Servoy has also been busy repositioning itself as a
platform, indispensable status for any software company with grand ambitions. “The new version allows companies to create a
platform, open their own environment for customers so they can create own
applications and their own screens ,” he says. Borrowing from the open source movement and
from the success of Salesforce.com, Servoy has opened an app store to enable
developers to showcase – and sell – the applications they have written.

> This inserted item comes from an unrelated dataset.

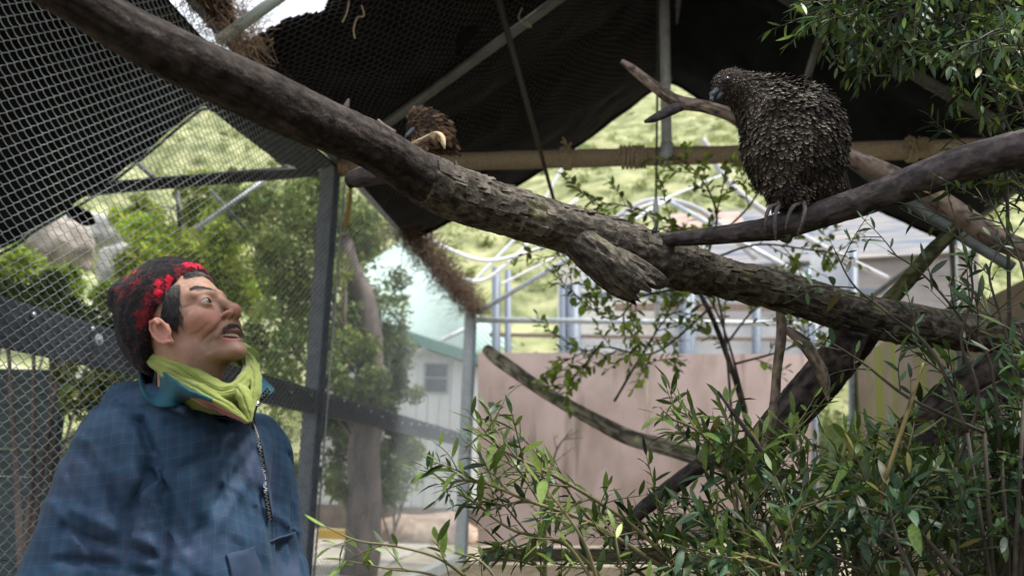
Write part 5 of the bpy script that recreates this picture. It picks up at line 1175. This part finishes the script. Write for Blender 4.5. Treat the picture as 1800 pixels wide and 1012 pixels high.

What are the obstacles? The biggest one
for a European startup is raising money. Even before the credit crunch made everybody tighten
their belts, VC money had been hard to come by in Europe. Last year, venture
capitalists in Europe invested less than a third of what U.S. VCs put up. Servoy
raised its first round of money of 800,000 euros ($1.2 million) in 2006 from Dutch venture capital
firm Newion Investments. Now it is going after a second round to fund the
company’s expansion.
But Newion is in the throes of raising a new fund of its own. So Servoy must find additional investors
at a time when money is increasingly tight and the markets are in turmoil. And
it must find the right levers to gain attention while continuing to build its
base. For Mr. Aleman and his colleagues, the path to the big time is not easy, but it is a route a European company with ambition must make.